IERM Comment: The buyback dilemma

Published in: Risk, Risk management, Capital, Corporate strategy, Capital management, UK, US - Canada - Bermuda

Companies: Lancashire, Travelers, Ace

Dear friend,

It's a lovely dilemma to have as a company. You're sitting on a pile of money and you're not quite sure what to do with it. Should you raise dividends, use cash to fund those acquisitions you've had your eye on for a while or invest monies in the business instead?

Actually, for most insurers of late it seems the answer is fairly clear: engage in share buybacks.

Interim results have only just started to trickle in, but already a pattern has been emerging. Leading the charge has been US insurer Travelers, which returned some $1bn in capital to shareholders in the second quarter. This included $876m of share repurchases, despite posting a reduced pre-tax profit for the period of $683. Indeed year-to-date total capital returned to shareholders at the insurer has been some $1.95bn.

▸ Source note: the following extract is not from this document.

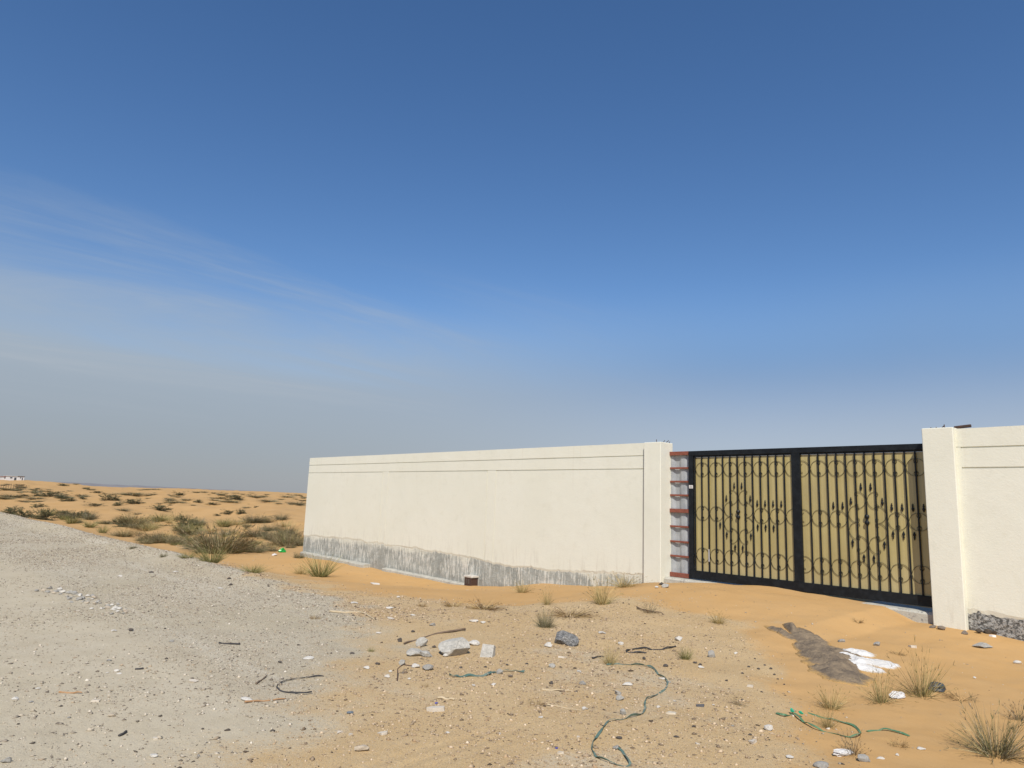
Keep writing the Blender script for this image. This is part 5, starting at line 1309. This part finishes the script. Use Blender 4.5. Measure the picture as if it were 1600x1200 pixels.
V, Fc = lathe([(.012, -.085), (.030, -.075), (.038, -.055), (.036, -.035), (.020, -.015), (.020, .015), (.036, .035), (.038, .055), (.030, .075), (.012, .085)], 10)
COLR = mesh('collar', V, Fc, K)
zt, zm, zb = GT-.095-.27, 1.455, GB+.125+.30
def pair_row(z, bays):
    for b in bays:
        if b % 2 == 0: scroll(b, z, 1)
        else: scroll(b, z, -1)
for z in (zt, zb):
    pair_row(z, list(range(0, 13)))
    for b in range(14, 27): scroll(b, z, 1 if b % 2 == 1 else -1)
def cluster(c, first, last, right_leaf):
    """diamond of scrolls round bar c, middle row out to bays first..last"""
    for dz, up in ((.31, True), (-.40, False)):
        scroll(c-1, zm+dz, -1); scroll(c, zm+dz, 1)
        for q in (-.5, .5): finial(c+q, zm+dz+(.15 if up else -.15), up)
    for dz in (.085, -.185):
        scroll(c-2, zm+dz, 1); scroll(c+1, zm+dz, -1)
    for q in (-1.6, 1.6): finial(c+q, zm+.085+.14, True); finial(c+q, zm-.185-.14, False)
    link('collar', COLR, gate, (bx(c)-gate.location.x, yb0+.022-gate.location.y, zm-gate.location.z))
    for b in list(range(first, c-2))+list(range(c+2, last)):
        even = (b % 2 == 0) != right_leaf
        scroll(b, zm-.005, 1 if even else -1)
cluster(6, 0, 13, False); cluster(21, 14, 27, True)
for k, up in ((8.5, 1), (9.5, 1), (10.5, 1), (11.5, 1), (8.5, 0), (9.5, 0), (10.5, 0), (3.5, 0), (23.5, 1), (24.5, 1), (25.5, 1), (26.5, 1), (23.5, 0), (24.5, 0), (25.5, 0), (17.5, 1), (18.5, 1)):
    finial(k, zm+(.145 if up else -.155), bool(up))
# small printed sticker on the stile, hinge plate, tape, spacers
st = box('sticker', GX0+.012, GX0+.104, yb0-.004, yb0-.0015, 1.92, 1.985, M['paper'], gate, 0)
for zz in (1.942, 1.956): 
    o = add('print_mark', boxv(GX0+.04, GX0+.078, yb0-.0052, yb0-.0042, zz, zz+.007), BF, M['grey'], None); o.parent = st; o.location = -np.array(gate.location)
box('tape', bx(2)-.012, bx(2)+.006, yb0+.005, yb0+.0078, .55, .78, M['paper'], gate, 0)
box('latch_plate', bx(27)-.02, bx(27)+.06, yb0+.003, yb0+.012, 2.05, 2.14, M['galv'], gate, .003)
for z in (zt, zm, zb):
    box('spacer', GX0+.10, bx(0)-.014, yb0+.018, yb0+.028, z-.006, z+.006, K, gate, 0)
# unfinished tail of the gate: red primed ribs over bare sheet
tx0 = -9.2; zr = [2.63, 2.335, 2.065, 1.795, 1.49, 1.18, .885, .605, .245]
for i, z in enumerate(zr):
    big = i in (0, 4, 8); h = .075 if big else .036
    if i == 8: h = .085
    box('rib', tx0, GX0-.001, 12.075 if big else 12.088, 12.118, z-h/2-.01, z+h/2-.01, M['red'], gate, .004)
nx = 60; V = []; Fc = []
for i in range(nx+1):
    x = tx0+(GX0-tx0)*i/nx; y = 12.135+.016*min(1, max(-1, 1.6*math.sin(x*2*math.pi/.30)))
    V += [(x, y, .215), (x, y, 2.64), (x, y+.003, 2.64), (x, y+.003, .215)]
for i in range(nx):
    for k in range(4):
        k2 = (k+1) % 4; Fc.append((i*4+k2, i*4+k, i*4+4+k, i*4+4+k2))
add('tail_sheet', V, Fc, M['galv'], gate)

# ------------------------------------------------------------------ dark block at the wall foot
bx0, by0 = BLOCK[0][0], 11.86
blk = tag(empty('rusty_block', (bx0, by0, -.6)), 'dark rusty block capped with white plaster poking out of the wall base', 'block')
bxw = .27
o = box('block', bx0-bxw/2, bx0+bxw/2, 11.66, 11.92, -.72, -.40, M['rust'], blk, .012)
o = box('plaster_cap', bx0-bxw/2-.02, bx0+bxw/2+.03, 11.65, 11.90, -.397, -.345, M['white'], blk, .015)
for q in (-.07, .02):
    box('slot', bx0+q, bx0+q+.05, 11.652, 11.664, -.55, -.43, M['dark'], blk, 0)

# ------------------------------------------------------------------ stones
def rock_mesh(seed, sub, mat, planes=9, rough=.05):
    r_ = np.random.default_rng(seed)
    bm = bmesh.new(); bmesh.ops.create_icosphere(bm, subdivisions=sub, radius=1.0)
    P = np.array([v.co[:] for v in bm.verts])
    for i in range(planes):
        nrm = r_.normal(size=3); nrm /= np.linalg.norm(nrm); d = r_.uniform(.45, .85)
        e = P@nrm-d; P = P-np.clip(e, 0, None)[:, None]*nrm
    P = P+r_.normal(0, rough, P.shape)*(.6 if sub > 2 else 1)
    P /= np.abs(P).max(axis=0)[None]
    for v, q in zip(bm.verts, P): v.co = Vector(q)*.5
    me = bpy.data.meshes.new('stone'); bm.to_mesh(me); bm.free(); me.materials.append(mat); return me
def slab_mesh(seed, mat, n=5):
    r_ = np.random.default_rng(seed); k = r_.integers(4, 6) if n == 5 else n
    a = np.sort((np.arange(k)+r_.uniform(-.25, .25, k))*2*math.pi/k+.4)
    V = []
    for z in (-.5, .5):
        for q in a: V.append((.5*math.cos(q)*r_.uniform(.85, 1.2), .5*math.sin(q)*r_.uniform(.85, 1.2), z*r_.uniform(.85, 1.1)))
    Fc = [tuple(range(k))[::-1], tuple(range(k, 2*k))]+[(i, (i+1) % k, k+(i+1) % k, k+i) for i in range(k)]
    me = mesh('flake', V, Fc, mat)
    bm = bmesh.new(); bm.from_mesh(me); bmesh.ops.bevel(bm, geom=list(bm.edges), offset=.03, segments=2, affect='EDGES', profile=.6); bm.to_mesh(me); bm.free(); return me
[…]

Ace bought back $237mn of its shares in the quarter, taking the total repurchased under its November 2013 authorisation to $699mn, while Lancashire Holdings remains committed to returning excess capital to shareholders despite posting reduced pre-tax profits for the first six months of the year of $98.9m

Great news for shareholders, of course, and reward is the other side of the risk coin. But I'm a little nervous about the timing of these buybacks, coming as they do just as the industry is about to enter a crucial period, with the peak of the US Atlantic hurricane season still to come. The market hasn't had to contend with a major US landfall in the Gulf of Mexico region for some time, but if it does it can only blame itself if it needs to go on a potentially expensive capital-raising exercise come the autumn.